## PROBLEM DETAILS
Count every line that holds the string "scene", and report the number alone.

## SUPPLIED RECORDS
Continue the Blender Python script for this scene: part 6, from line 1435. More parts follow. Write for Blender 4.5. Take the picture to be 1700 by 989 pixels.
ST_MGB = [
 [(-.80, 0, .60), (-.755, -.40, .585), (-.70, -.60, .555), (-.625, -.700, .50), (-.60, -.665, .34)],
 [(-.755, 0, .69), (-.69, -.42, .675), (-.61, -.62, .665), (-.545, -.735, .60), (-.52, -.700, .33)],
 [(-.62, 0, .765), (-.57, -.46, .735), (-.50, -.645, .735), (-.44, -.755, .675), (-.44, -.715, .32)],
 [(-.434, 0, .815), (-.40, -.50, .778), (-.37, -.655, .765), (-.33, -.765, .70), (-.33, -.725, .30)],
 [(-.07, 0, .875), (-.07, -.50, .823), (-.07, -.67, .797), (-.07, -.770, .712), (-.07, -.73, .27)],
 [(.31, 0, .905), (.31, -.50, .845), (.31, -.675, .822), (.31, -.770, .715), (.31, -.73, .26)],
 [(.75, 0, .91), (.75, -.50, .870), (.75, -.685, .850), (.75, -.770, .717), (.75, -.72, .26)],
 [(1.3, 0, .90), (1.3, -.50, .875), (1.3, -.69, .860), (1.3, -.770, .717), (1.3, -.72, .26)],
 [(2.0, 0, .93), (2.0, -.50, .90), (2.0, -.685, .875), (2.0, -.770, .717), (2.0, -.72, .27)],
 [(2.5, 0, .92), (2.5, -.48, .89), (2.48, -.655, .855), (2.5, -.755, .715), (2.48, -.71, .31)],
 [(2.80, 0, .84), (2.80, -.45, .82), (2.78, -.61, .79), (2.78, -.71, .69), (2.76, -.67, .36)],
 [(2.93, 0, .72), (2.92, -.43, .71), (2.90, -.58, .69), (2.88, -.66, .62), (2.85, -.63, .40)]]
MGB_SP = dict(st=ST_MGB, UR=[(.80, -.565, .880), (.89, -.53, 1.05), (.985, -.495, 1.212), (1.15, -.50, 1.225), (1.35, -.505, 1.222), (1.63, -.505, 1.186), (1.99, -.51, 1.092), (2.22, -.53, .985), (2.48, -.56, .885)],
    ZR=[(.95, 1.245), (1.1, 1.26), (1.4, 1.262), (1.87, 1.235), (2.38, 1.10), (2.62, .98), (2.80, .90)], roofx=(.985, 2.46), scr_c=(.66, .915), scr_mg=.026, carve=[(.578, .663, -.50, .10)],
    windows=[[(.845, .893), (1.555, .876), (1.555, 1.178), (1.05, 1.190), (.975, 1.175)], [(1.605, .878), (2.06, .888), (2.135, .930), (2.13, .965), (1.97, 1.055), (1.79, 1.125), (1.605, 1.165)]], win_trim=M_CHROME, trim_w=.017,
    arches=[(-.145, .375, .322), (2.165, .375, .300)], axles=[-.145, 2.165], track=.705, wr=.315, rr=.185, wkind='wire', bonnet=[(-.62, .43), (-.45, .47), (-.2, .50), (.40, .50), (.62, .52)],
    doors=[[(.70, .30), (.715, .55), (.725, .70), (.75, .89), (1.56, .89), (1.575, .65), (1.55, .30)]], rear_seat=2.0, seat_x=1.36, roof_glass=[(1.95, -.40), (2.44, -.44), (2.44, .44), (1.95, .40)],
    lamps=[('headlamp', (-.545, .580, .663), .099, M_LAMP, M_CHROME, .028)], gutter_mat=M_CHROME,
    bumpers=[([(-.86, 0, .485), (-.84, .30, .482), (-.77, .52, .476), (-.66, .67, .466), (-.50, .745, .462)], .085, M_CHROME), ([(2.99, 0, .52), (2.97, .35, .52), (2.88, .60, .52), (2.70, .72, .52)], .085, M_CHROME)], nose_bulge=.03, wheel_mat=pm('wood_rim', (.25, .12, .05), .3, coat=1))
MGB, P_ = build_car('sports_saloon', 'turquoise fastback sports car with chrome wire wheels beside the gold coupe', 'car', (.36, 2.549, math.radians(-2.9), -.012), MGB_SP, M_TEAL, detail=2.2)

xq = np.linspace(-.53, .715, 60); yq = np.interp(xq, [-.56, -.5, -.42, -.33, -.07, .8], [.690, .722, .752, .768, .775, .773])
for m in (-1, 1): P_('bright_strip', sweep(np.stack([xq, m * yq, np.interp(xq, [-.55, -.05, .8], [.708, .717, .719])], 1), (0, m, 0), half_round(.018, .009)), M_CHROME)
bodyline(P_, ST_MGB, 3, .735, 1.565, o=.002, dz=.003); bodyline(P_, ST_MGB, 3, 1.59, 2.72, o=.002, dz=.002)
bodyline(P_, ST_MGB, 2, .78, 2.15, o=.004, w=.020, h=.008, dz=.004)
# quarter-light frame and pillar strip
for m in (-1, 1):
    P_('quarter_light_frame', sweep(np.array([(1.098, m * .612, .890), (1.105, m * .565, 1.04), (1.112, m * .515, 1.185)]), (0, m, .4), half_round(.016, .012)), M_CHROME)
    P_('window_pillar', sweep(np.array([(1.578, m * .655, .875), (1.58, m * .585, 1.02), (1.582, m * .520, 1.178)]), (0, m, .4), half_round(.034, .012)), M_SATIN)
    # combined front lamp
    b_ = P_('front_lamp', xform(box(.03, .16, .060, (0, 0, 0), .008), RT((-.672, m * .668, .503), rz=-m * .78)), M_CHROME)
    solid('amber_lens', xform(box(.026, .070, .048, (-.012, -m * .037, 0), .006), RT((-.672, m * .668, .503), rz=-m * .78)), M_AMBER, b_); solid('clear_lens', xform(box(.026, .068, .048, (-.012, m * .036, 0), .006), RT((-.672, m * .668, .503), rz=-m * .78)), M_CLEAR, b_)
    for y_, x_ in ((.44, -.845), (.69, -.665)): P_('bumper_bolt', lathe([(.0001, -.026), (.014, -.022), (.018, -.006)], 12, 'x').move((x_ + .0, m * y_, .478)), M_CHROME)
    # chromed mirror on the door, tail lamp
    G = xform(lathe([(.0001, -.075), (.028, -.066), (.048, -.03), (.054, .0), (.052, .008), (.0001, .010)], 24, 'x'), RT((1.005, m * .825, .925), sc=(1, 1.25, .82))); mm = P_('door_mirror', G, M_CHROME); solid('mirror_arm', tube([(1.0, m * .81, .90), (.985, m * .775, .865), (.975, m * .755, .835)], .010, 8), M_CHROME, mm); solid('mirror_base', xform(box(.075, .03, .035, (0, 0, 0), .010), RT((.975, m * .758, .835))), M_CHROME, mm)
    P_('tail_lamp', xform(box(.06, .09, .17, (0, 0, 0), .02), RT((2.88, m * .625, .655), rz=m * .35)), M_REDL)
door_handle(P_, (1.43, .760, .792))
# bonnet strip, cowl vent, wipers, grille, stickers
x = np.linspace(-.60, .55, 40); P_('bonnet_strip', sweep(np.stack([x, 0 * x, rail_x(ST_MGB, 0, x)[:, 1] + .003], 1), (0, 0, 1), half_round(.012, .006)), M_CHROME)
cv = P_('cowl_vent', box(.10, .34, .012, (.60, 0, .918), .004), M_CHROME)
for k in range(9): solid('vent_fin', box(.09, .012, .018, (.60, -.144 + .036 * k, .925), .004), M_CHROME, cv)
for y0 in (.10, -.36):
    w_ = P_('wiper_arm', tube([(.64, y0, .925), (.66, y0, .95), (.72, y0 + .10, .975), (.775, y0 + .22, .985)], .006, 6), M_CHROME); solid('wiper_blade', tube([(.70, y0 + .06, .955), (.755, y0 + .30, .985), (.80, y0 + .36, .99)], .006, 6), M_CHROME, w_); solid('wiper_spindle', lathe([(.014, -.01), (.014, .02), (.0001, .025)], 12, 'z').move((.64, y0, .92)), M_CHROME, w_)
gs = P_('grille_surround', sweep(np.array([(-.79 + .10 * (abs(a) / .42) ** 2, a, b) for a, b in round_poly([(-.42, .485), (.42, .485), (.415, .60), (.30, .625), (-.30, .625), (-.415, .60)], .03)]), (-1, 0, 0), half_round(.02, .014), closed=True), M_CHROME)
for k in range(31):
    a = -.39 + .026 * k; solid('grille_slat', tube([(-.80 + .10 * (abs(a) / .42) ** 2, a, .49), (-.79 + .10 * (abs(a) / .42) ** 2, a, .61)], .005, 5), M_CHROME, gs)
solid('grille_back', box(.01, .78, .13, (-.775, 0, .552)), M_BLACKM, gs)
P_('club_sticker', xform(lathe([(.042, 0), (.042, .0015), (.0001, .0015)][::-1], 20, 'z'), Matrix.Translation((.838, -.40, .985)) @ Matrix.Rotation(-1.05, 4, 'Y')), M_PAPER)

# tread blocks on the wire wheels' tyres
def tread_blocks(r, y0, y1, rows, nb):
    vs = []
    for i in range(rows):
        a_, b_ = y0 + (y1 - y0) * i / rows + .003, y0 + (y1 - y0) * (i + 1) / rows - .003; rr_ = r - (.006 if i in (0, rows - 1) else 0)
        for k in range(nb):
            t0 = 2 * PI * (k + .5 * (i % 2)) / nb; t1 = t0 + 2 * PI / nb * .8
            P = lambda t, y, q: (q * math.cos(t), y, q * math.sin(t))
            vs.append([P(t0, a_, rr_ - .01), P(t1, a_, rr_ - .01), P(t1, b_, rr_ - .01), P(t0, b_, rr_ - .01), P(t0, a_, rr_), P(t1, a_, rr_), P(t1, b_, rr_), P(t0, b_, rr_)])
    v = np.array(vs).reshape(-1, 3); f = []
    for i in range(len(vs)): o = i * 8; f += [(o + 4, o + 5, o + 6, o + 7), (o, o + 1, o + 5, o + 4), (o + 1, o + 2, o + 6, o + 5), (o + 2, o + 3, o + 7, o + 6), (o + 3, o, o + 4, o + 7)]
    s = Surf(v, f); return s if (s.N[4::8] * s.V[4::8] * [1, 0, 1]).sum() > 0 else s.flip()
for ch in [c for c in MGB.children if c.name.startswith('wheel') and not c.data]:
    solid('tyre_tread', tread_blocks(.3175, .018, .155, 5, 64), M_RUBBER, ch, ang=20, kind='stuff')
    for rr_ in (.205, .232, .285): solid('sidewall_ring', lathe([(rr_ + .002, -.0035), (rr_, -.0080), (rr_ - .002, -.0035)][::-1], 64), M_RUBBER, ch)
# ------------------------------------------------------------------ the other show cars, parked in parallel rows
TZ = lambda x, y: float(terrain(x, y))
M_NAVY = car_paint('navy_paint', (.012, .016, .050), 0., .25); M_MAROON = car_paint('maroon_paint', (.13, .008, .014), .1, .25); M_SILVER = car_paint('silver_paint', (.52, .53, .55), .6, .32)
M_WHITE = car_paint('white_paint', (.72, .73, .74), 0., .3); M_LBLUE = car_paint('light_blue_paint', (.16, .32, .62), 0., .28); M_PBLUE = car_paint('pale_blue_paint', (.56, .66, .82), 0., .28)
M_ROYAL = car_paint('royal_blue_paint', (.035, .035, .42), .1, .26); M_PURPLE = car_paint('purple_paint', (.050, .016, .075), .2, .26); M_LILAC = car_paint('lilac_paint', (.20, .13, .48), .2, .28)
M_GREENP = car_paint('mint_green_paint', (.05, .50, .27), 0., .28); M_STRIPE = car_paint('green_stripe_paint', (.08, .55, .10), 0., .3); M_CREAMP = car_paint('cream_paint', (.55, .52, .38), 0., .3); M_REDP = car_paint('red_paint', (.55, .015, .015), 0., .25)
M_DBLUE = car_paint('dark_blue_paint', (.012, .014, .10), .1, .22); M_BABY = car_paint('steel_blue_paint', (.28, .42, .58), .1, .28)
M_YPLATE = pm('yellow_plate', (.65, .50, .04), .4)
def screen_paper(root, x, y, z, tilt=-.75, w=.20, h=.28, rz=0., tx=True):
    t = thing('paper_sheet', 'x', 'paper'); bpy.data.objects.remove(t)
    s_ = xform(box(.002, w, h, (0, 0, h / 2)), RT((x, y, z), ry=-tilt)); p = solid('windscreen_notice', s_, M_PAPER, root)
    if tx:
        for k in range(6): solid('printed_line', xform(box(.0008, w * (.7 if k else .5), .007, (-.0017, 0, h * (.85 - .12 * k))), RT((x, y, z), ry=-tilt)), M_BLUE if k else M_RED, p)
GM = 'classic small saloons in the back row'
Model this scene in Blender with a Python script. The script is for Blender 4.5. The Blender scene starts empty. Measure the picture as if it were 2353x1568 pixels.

## COMPLETE OUTPUT
2